18 Comments on “Short Story Month Giveaway

  1. I love short stories, but I have to go old school if you want my favorite. “The Story of an Hour.” Because it is just too perfect. And it has the best closing line–She died of a broken heart.

  2. “Bullet in the Brain” by Tobias Wolff is my favorite (today). I taught it last night and read a bit of it aloud, and the imagery struck me as brilliant (again). The descriptions of the setting are perfect because they are active descriptions–we see the setting in the context of something happening–which really brings it to life.
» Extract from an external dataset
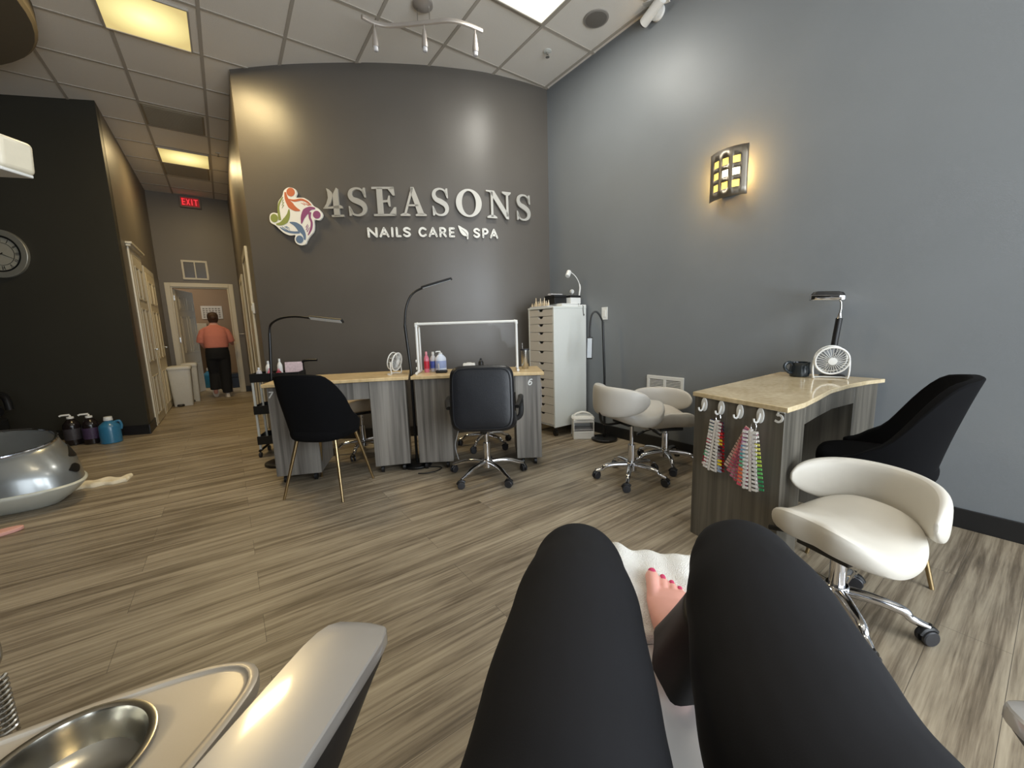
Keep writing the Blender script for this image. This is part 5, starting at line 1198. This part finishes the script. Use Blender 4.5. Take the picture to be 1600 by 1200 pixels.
MB().rings(rbox(.065, -.12, .23, .27, ((.44, .9), (.46, 1), (.54, 1), (.575, .96), (.585, .8)))).build('seat_cushion', M['leather'], PC, sub=1)
MB().rings(rbox(.065, -.14, .26, .28, ((0, .9), (.02, .95), (.40, 1), (.44, .97)))).build('chair_base', M['pearl'], PC, bevel=.01)
MB(Tr(.065, -.47, .52, 0, .35)).rings(rbox(0, 0, .25, .06, ((0, .9), (.05, 1), (.5, 1), (.62, .9), (.66, .6)))).build('backrest', M['leather'], PC, sub=1)
for s_ in (-.30, .48):
    MB().box(min(s_, s_-.02 if s_ < 0 else s_+.02)-.03, max(s_, s_)+.03, -.36, .02, .30, .50).build('armrest_support', M['charp'], PC, bevel=.01)
MB().rings(rbox(.075, .66, .19, .31, ((.0, .72), (.02, .78), (.20, .96), (.33, 1), (.345, .985), (.335, .93), (.22, .82), (.12, .7)), .5)).build('foot_basin', M['pearl'], PC, smooth=1.0)
# foot rest: sloping pad
FRZ = lambda f: .385+(f-.575)*.34
def fr_strip(f, x0, x1, t0, t1): z = FRZ(f); return [(x0, f, z-t1), (x1, f, z-t1), (x1+.006, f, z-.5*(t0+t1)), (x1, f, z-t0), (x0, f, z-t0), (x0-.006, f, z-.5*(t0+t1))]
fr = MB().rings([fr_strip(f, -.085+a, .255-a, 0, .032) for f, a in ((.48, .06), (.50, .02), (.56, .0), (.75, .0), (.93, .0), (.965, .02), (.985, .06))]).build('footrest', M['pearl'], PC, bevel=.004, smooth=.8)
MB().tube([(.08, .62, .12), (.08, .66, .30), (.08, .70, .395)], .035, 16).build('footrest_post', M['charp'], PC)
# side tray with a raised lip and a round well
tray_pts = catmull([(x, y+.012, 0) for x, y in ((-.537, .458), (-.512, .455), (-.490, .436), (-.478, .40), (-.468, .32), (-.458, .15), (-.455, -.10), (-.55, -.16), (-.75, -.12), (-.86, .0), (-.865, .13), (-.81, .245), (-.725, .335), (-.64, .405), (-.575, .445))], 6, True)
BC = Vector((-.628, .300, 0)); NN = 96
def ray_out(a):
    d = Vector((math.cos(a), math.sin(a), 0)); best = .1
    for i in range(len(tray_pts)):
        p, q = tray_pts[i]-BC, tray_pts[(i+1) % len(tray_pts)]-BC; e = q-p; den = d.x*e.y-d.y*e.x
        if abs(den) < 1e-9: continue
        t_ = (p.x*e.y-p.y*e.x)/den; u = (p.x*d.y-p.y*d.x)/den
        if t_ > 0 and -1e-6 <= u <= 1+1e-6: best = max(best, t_)
    return best
RO = [ray_out(2*PI*k/NN) for k in range(NN)]
def tring(off, z): return [(BC.x+math.cos(2*PI*k/NN)*(RO[k]-off), BC.y+math.sin(2*PI*k/NN)*(RO[k]-off), z) for k in range(NN)]
def cring(r, z): return [(BC.x+math.cos(2*PI*k/NN)*r, BC.y+math.sin(2*PI*k/NN)*r, z) for k in range(NN)]
def mixr(t_, z): return [tuple(Vector(a).lerp(Vector(b), t_)) for a, b in zip(tring(.020, z), cring(.074, z))]
MB().rings([tring(.012, .578), tring(.002, .584), tring(0, .600), tring(.0012, .6045), tring(.005, .6065), tring(.0115, .6066), tring(.0135, .6062), tring(.0150, .6035), tring(.0172, .6020), tring(.021, .6018), mixr(.35, .6018), mixr(.7, .6018), cring(.0835, .6018), cring(.0805, .600), cring(.0805, .556), mixr(.7, .575)], cap=False, closed=True).build('side_tray', M['pearlt'], PC, smooth=.6)
MB().tube([(-.62, .05, .585), (-.50, -.05, .40), (-.32, -.15, .25)], .022, 12).build('tray_arm', M['charp'], PC)
# steel bowl sitting in the well
bl = thing('steel_bowl', 'round brushed steel bowl set into the side tray at the lower left', 'bowl', wp(BC.x, BC.y, .0))
n = 56
def bring(r, z, wob=0): return [((r*(1+wob*math.cos(5*2*PI*k/n)))*math.cos(2*PI*k/n), (r*(1+wob*math.cos(5*2*PI*k/n)))*math.sin(2*PI*k/n), z) for k in range(n)]
MB().rings([bring(.0775, .6045), bring(.0835, .6048), bring(.0868, .6060), bring(.0868, .6075), bring(.0835, .6078), bring(.0775, .6066), bring(.0755, .602), bring(.0725, .586, .004), bring(.066, .568, .012), bring(.054, .560, .03), bring(.030, .557, .04), bring(.004, .556), bring(.004, .5545), bring(.032, .5555, .04), bring(.056, .558, .03), bring(.068, .566, .012), bring(.0745, .584, .004)], cap=False, closed=True).build('bowl', M['bowl'], bl, smooth=.6)
# coiled spray hose behind the tray
t = thing('spray_hose', 'coiled metal spray hose with a dark nozzle at the left edge behind the tray', 'hose', (-.352, .925, 0))
hel = [(.011*math.cos(i*.7), .011*math.sin(i*.7), .50+i*.0010) for i in range(100)]
MB().tube(hel, .0028, 6).build('coil', M['steel'], t)
MB().tube(catmull([(0, 0, 0), (.004, .0, .25), (0, 0, .50), (0, 0, .60), (.010, -.003, .635), (.008, .0, .665), (-.004, .004, .684)], 5), .0042, 8).build('hose', M['steel'], t)
MB().tube([(-.001, .003, .680), (-.006, .006, .692), (-.018, .014, .694)], [.007, .009, .006], 12).build('nozzle', mat('dark brown plastic', (52, 32, 26), .35), t)
MB().lathe([(.06, 0), (.06, .012), (.012, .02)]).build('foot', M['blackm'], t)

# towel over the foot rest
def towel_on():
    b = MB(); nx, ny = 36, 30; x0, x1, f0, f1 = -.075, .268, .775, .995; T_, Bm = [], []
    for j in range(ny+1):
        rt, rb = [], []
        for i in range(nx+1):
            x = x0+(x1-x0)*i/nx; f = f0+(f1-f0)*j/ny
            z = FRZ(min(f, .985))
            if f > .985: z -= (f-.985)*1.5
            bump = .016*math.exp(-((x-.070)/.030)**2)*min(1, max(0, (f-.80)/.06)) + .003*math.sin(x*90+f*20)+.0022*math.sin(f*120+x*30)
            edge = .45 if i in (0, nx) or j in (0, ny) else 1
            rt.append(b.v((x+.004*math.sin(f*60), f+.004*math.sin(x*50), z+.004+(.013+bump)*edge))); rb.append(b.v((x+.004*math.sin(f*60), f+.004*math.sin(x*50), z+.002)))
        T_.append(rt); Bm.append(rb)
    for j in range(ny):
        for i in range(nx): b.f([T_[j][i], T_[j][i+1], T_[j+1][i+1], T_[j+1][i]]); b.f([Bm[j][i], Bm[j+1][i], Bm[j+1][i+1], Bm[j][i+1]])
    for i in range(nx): b.f([Bm[0][i], Bm[0][i+1], T_[0][i+1], T_[0][i]]); b.f([Bm[ny][i+1], Bm[ny][i], T_[ny][i], T_[ny][i+1]])
    for j in range(ny): b.f([Bm[j+1][0], Bm[j][0], T_[j][0], T_[j+1][0]]); b.f([Bm[j][nx], Bm[j+1][nx], T_[j+1][nx], T_[j][nx]])
    o = b.build('foot_towel', M['towel'], smooth=1.5); o.rotation_euler = (0, 0, CR)
    tag(o, 'white terry towel laid under the bare foot between the knees', 'towel')
towel_on()

# ------------------------------------------------------------------ the viewer: legs in black leggings, bare feet
ME = thing('person', 'seated person seen from their own eyes, black leggings and a bare foot with pink nails', 'person', (.17, .03, 0))
IV = Matrix.Translation((-.17, -.03, 0))
def foot_matrix(H, D, mirror=1):
    y = Vector(D).normalized(); x = Vector((.65, -.76, 0)).normalized(); x = (x-y*x.dot(y)).normalized(); z = x.cross(y)
    return Matrix(((x.x*mirror, y.x, z.x, H[0]), (x.y*mirror, y.y, z.y, H[1]), (x.z*mirror, y.z, z.z, H[2]), (0, 0, 0, 1)))
def ellr(cx, y, z0, w_, h_, e=.85, n=24):
    return [(cx+math.copysign(abs(math.cos(q))**e, math.cos(q))*w_/2, y, z0+h_/2+math.copysign(abs(math.sin(q))**e, math.sin(q))*h_/2) for q in [2*PI*k/n for k in range(n)]]
toes = [(-.030, .190, .255, .0155, .0145), (-.0055, .192, .248, .0108, .0100), (.0135, .190, .238, .0100, .0092), (.0300, .182, .226, .0092, .0085), (.0440, .172, .211, .0088, .0080)]
def foot(b, Fm):
    b.T = IV @ Fm
    b.rings([ellr(0, -.004, .008, .030, .03), ellr(0, .006, .002, .050, .050), ellr(0, .030, 0, .060, .072), ellr(0, .060, 0, .062, .082), ellr(-.002, .090, .002, .064, .074), ellr(-.003, .120, .003, .076, .060), ellr(.0, .150, .002, .090, .048), ellr(.003, .178, .0, .100, .036), ellr(.004, .198, .001, .098, .029), ellr(.004, .208, .004, .084, .021)])
    for x, y0, y1, r_, rt in toes:
        b.tube([(x, y0-.01, r_+.002), (x*1.02, (y0+y1)/2, r_+.0055), (x*.99, y1-.014, r_+.001), (x*.97, y1-.003, r_-.001), (x*.97, y1+.002, r_-.002)], [r_*.95, r_*.92, rt*1.08, rt*.85, rt*.35], 12)
bd = MB()
FR_ = foot_matrix((.607, .350, .430), (.177, .151, .078)); FL_ = foot_matrix((.492, .475, .430), (.165, .158, .078), -1)
foot(bd, FR_); foot(bd, FL_)
bd.T = IV
def am(Fm): return Fm @ Vector((0, .036, .05))
def ankle(Fm, pts, rr):
    bd.tube(catmull([Fm @ Vector((0, .055, .030)), Fm @ Vector((0, .046, .058))]+[Vector(p) for p in pts], 5), [rr[min(int(i/5), len(rr)-1)] for i in range(5*(len(pts)+1)+1)], 18)
ankle(FR_, [(.645, .366, .52), (.652, .346, .56), (.660, .330, .60)], [.028, .032, .030, .030, .034])
ankle(FL_, [(.505, .487, .52), (.498, .478, .56), (.492, .470, .60)], [.028, .032, .030, .030, .034])
body = bd.build('body', M['skin'], ME); rm = body.modifiers.new('r', 'REMESH'); rm.mode = 'VOXEL'; rm.voxel_size = .0028; rm.use_smooth_shade = True
s_ = body.modifiers.new('s', 'SMOOTH'); s_.iterations = 4; s_.factor = .5
for Fm, vis in ((FR_, 1), (FL_, 1)):
    for x, y0, y1, r_, rt in toes:
        b = MB(IV @ Fm @ Tr(x*.97, y1-.0085, r_+.001, 0, -.25)); rs = []
        for j in range(5):
            v = -1+2*j/4; ln = .0068 if r_ > .01 else .0048
            rs.append([((rt*.80)*math.sin(u)*(1-.12*v*v), v*ln, rt*.86*math.cos(u)+o_) for o_ in (.0012,) for u in [(-.95+1.9*k/8) for k in range(9)]]+[((rt*.78)*math.sin(u)*(1-.12*v*v), v*ln, rt*.86*math.cos(u)-.0012) for u in [(.95-1.9*k/8) for k in range(9)]])
        b.rings(rs).build('toe_nail', M['nailp'], ME)
lg = MB(IV)
def limb(pts, rad, n=24):
    P = catmull(pts, 6); m_ = len(P); R_ = []
    for i in range(m_):
        t_ = i/6; a = min(int(t_), len(rad)-2); u = t_-a; u = u*u*(3-2*u); R_.append(rad[a]*(1-u)+rad[a+1]*u)
    d = (P[-1]-P[-2]).normalized(); e = P[-1]
    for q in (.35, .6, .8, .93, 1.0): P.append(e+d*R_[m_-1]*q); R_.append(R_[m_-1]*math.sqrt(max(.002, 1-q*q)))
    lg.tube(P, R_, n)
limb([(.045, .07, .665), (.12, .145, .680), (.179, .203, .692), (.209, .226, .708), (.247, .262, .722), (.328, .334, .745), (.388, .390, .755), (.402, .402, .752)], [.098, .100, .098, .096, .093, .083, .068, .060])
limb([(.270, -.065, .665), (.33, -.005, .670), (.380, .050, .684), (.406, .094, .697), (.455, .137, .711), (.521, .194, .738), (.580, .244, .752), (.598, .260, .750)], [.100, .104, .104, .102, .099, .090, .074, .064])
limb([(.398, .396, .742), (.44, .435, .67), (.478, .468, .585), (.492, .478, .55)], [.062, .060, .055, .048])
limb([(.597, .256, .738), (.640, .288, .66), (.662, .315, .59), (.665, .320, .575)], [.068, .064, .056, .048])
lg.tube([(.02, .05, .66), (.15, .01, .67), (.30, -.09, .66)], [.10, .125, .10], 24); lg.tube([(.15, .01, .67), (.08, -.08, .74), (.04, -.13, .82)], [.13, .14, .135], 24)
lo = lg.build('leggings', M['legg'], ME); rm = lo.modifiers.new('r', 'REMESH'); rm.mode = 'VOXEL'; rm.voxel_size = .006; rm.use_smooth_shade = True
s_ = lo.modifiers.new('s', 'SMOOTH'); s_.iterations = 10; s_.factor = .5
def hemtube(c0, c1, r0, r1, fm):
    y = (fm.to_3x3() @ Vector((0, 1, 0))); x = (fm.to_3x3() @ Vector((1, 0, 0))); rs = []; N = 40
    for j in range(9):
        t_ = j/8; c = Vector(c0).lerp(Vector(c1), t_); r_ = r0+(r1-r0)*t_**1.4
        rs.append([c+x*(r_*.86*math.cos(q)*(1+.05*math.sin(7*q+3)*t_))+y*(r_*1.12*math.sin(q)*(1+.06*math.sin(5*q)*t_))+Vector((0, 0, -.010*t_*math.sin(q*2)))for q in [2*PI*k/N for k in range(N)]])
    inn = [[p+(Vector(c0).lerp(Vector(c1), j/8)-p).normalized()*.003 for p in r] for j, r in reversed(list(enumerate(rs)))]
    MB(IV).rings(rs+inn, cap=False, closed=True).build('trouser_hem', M['hem'], ME, smooth=1.5)
hemtube((.655, .318, .605), (.640, .360, .484), .056, .070, FR_); hemtube((.485, .470, .60), (.497, .487, .50), .048, .056, FL_)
  3. “A Good Man Is Hard to Find.” I love the fact that the old woman is so totally oblivious to everything that is happening around her. She never sees that it really is “all about her” in the most negative way possible.

  4. I suppose everyone expects me to pick a Dorothy Parker story, but my favorite is Salinger’s “A Perfect Day for Bananafish.”

    Meanwhile, early congrats to whomever wins I A HOLDING YOUR HAND–an exquisite collection by one of my favorite writers!!!

  5. Well, I already have your gorgeous collection, but I’ll join in the discussion here. I have so many favorites, but a couple I love at “Boys” by Rick Moody and “Flower Children” by Maxine Swann. Oh and stealing from Ellen, above, I think “A Perfect Day for Bananafish” is one of the best, ever. And nearly anything by Stephanie Vaughn, Joy Williams, and Amy Hempel.

  6. “I Look Out for Ed Wolfe” by Stanley Elkin. Probably the most influential book affecting me as a writer. It showed me that you can write an unflinching protagonist and harsh plot, and still retain your own humanity. It taught me that fearless writing is the most humane act a writer can perform.
    (this is my 2nd posting of the same story, the first didn’t seem to take)

  7. Without hesitation, “Fat” by Raymond Carver. It changed how I read, thought about, and wrote short stories. Everything Carver touched was filled with perfectly used language, never overdone, always sparse, but so, so rich with humanity and the ugliness that seems to come along with it.

    Thanks for the give-away!

  8. I don’t have favorites per se, but like Ring Lardner’s “Haircut” , unreliable first person narrator, offhandedly tells a story about a murder that the town may be covering up. You never really see the man in the barber chair who’s supposed to be hearing the story and as a result the reader becomes the guy in the chair, with this barber maybe holding a razor or scissors to his head.

  9. Happy Short Story Month! It’s way too hard for me to pick an “all-time” favorite short story (too many good ones; particularly if you include classics), but my “right now” favorites are:

    They Take You by Kyle Minor (http://www.plotswithguns.com/3Minor.htm)
    The Year I Learned Everything by Roxane Gay (http://rookiemag.com/2013/04/the-year-i-learned-everything/)
    La Negra Blanca by Roxane Gay (http://www.dzancbooks.org/the-collagist/la-negra-blanca.html)
    Broads by Roxane Gay (http://www.guernicamag.com/fiction/broads/)
    Real Men by Elissa Wald (http://therumpus.net/2012/05/sunday-rumpus-fiction-real-men/)

    Clearly Roxane Gay is my favorite short story writer. However, now that I’ve typed out this little list I’m realizing that They Take You is probably my favorite of the glorious bunch.

  10. Such a hard question!! But I also love “A Perfect Day for Banana Fish” and “Sundress” which is Sudden Fiction (Terese Sveboda)–so much in so little space there and, finally, Cathedral, because I really do see epiphanies on the students faces!

  11. Katherine Anne Porter’s stories are tight and bright; charged with surprise and emotionally draining to read. Check out “Noon Wine.” Every time it knocks me out.

  12. “The Dead.” I have never gotten over the ending, and it wounds and astonishes me anew every time I read it.

  13. Pick a favorite short story?! Eeeeeks.

    Bullet in the Brain, Tobias Wolff
    Brokeback Mountain, Annie Proux
    Cathedral, Raymond Carver
    The Point, Charles D’Ambrosio
    Escape from Spiderhead, George Saunders
    The Ceiling, Kevin Brockmeier

    Not possible to pick just one from that list, sorry 🙂

  14. Yes, this is so hard! I also love “A Perfect Day for Bananafish” and “The Dead,” and, of course, almost anything by Flannery O’Connor, especially “Revelation” and “A Good Man is Hard to Find.” I also find that “Where Are You Going, Where Have You Been?” by Joyce Carol Oates has so many layers that it stays new and surprising, reading after reading.
    I’m looking forward to reading your collection, Myfanwy, because in the flash fiction category, “I Am Holding Your Hand” is one of my favorite stories ever. I’m using it right now in a flash fiction course to teach the art of merging back story with present action. This story accomplishes that leap in time so well!

  15. Only one, very tough. One of many is Leo Tolstoy’s “Three Questions”.